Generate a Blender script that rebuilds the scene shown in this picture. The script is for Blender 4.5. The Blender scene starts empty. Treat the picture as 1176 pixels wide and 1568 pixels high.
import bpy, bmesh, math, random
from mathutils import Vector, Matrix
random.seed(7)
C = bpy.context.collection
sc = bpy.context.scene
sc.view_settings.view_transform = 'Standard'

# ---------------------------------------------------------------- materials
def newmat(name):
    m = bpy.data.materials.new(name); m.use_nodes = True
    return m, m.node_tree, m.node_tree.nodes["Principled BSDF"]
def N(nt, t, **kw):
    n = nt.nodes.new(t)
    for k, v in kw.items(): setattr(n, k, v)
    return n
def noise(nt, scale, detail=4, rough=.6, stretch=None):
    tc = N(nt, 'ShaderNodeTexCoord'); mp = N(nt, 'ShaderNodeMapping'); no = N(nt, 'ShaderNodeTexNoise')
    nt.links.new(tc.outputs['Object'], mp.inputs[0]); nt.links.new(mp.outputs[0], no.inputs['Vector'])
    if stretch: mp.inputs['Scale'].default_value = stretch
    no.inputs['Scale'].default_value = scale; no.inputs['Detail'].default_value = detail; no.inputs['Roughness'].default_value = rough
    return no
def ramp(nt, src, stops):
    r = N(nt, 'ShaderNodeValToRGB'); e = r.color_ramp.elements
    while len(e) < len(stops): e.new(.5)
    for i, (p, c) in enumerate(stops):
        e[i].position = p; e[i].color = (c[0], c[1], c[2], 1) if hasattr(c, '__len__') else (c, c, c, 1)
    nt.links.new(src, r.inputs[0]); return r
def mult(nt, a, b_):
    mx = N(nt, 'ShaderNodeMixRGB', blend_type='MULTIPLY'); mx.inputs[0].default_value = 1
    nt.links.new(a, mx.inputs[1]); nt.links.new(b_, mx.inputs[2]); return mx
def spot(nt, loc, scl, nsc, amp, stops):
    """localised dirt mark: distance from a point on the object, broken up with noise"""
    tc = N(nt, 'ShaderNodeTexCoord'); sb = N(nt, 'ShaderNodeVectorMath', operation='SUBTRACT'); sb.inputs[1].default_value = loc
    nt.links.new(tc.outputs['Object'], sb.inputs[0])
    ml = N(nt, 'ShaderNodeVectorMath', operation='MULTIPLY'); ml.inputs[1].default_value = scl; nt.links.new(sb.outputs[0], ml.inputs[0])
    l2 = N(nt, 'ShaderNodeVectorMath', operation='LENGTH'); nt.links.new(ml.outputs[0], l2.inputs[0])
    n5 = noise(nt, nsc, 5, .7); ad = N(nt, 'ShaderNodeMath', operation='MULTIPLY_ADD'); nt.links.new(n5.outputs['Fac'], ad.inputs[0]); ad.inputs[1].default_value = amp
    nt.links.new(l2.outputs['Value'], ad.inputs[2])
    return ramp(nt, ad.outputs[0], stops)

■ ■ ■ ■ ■

- **TASK INSTRUCTIONS**:
Extract the listing in its entirety, matching it exactly.

- **TASK RESPONSE**:
Generate a Blender script that rebuilds the scene shown in this picture. The script is for Blender 4.5. The Blender scene starts empty. Treat the picture as 1176 pixels wide and 1568 pixels high.
import bpy, bmesh, math, random
from mathutils import Vector, Matrix
random.seed(7)
C = bpy.context.collection
sc = bpy.context.scene
sc.view_settings.view_transform = 'Standard'

# ---------------------------------------------------------------- materials
def newmat(name):
    m = bpy.data.materials.new(name); m.use_nodes = True
    return m, m.node_tree, m.node_tree.nodes["Principled BSDF"]
def N(nt, t, **kw):
    n = nt.nodes.new(t)
    for k, v in kw.items(): setattr(n, k, v)
    return n
def noise(nt, scale, detail=4, rough=.6, stretch=None):
    tc = N(nt, 'ShaderNodeTexCoord'); mp = N(nt, 'ShaderNodeMapping'); no = N(nt, 'ShaderNodeTexNoise')
    nt.links.new(tc.outputs['Object'], mp.inputs[0]); nt.links.new(mp.outputs[0], no.inputs['Vector'])
    if stretch: mp.inputs['Scale'].default_value = stretch
    no.inputs['Scale'].default_value = scale; no.inputs['Detail'].default_value = detail; no.inputs['Roughness'].default_value = rough
    return no
def ramp(nt, src, stops):
    r = N(nt, 'ShaderNodeValToRGB'); e = r.color_ramp.elements
    while len(e) < len(stops): e.new(.5)
    for i, (p, c) in enumerate(stops):
        e[i].position = p; e[i].color = (c[0], c[1], c[2], 1) if hasattr(c, '__len__') else (c, c, c, 1)
    nt.links.new(src, r.inputs[0]); return r
def mult(nt, a, b_):
    mx = N(nt, 'ShaderNodeMixRGB', blend_type='MULTIPLY'); mx.inputs[0].default_value = 1
    nt.links.new(a, mx.inputs[1]); nt.links.new(b_, mx.inputs[2]); return mx
def spot(nt, loc, scl, nsc, amp, stops):
    """localised dirt mark: distance from a point on the object, broken up with noise"""
    tc = N(nt, 'ShaderNodeTexCoord'); sb = N(nt, 'ShaderNodeVectorMath', operation='SUBTRACT'); sb.inputs[1].default_value = loc
    nt.links.new(tc.outputs['Object'], sb.inputs[0])
    ml = N(nt, 'ShaderNodeVectorMath', operation='MULTIPLY'); ml.inputs[1].default_value = scl; nt.links.new(sb.outputs[0], ml.inputs[0])
    l2 = N(nt, 'ShaderNodeVectorMath', operation='LENGTH'); nt.links.new(ml.outputs[0], l2.inputs[0])
    n5 = noise(nt, nsc, 5, .7); ad = N(nt, 'ShaderNodeMath', operation='MULTIPLY_ADD'); nt.links.new(n5.outputs['Fac'], ad.inputs[0]); ad.inputs[1].default_value = amp
    nt.links.new(l2.outputs['Value'], ad.inputs[2])
    return ramp(nt, ad.outputs[0], stops)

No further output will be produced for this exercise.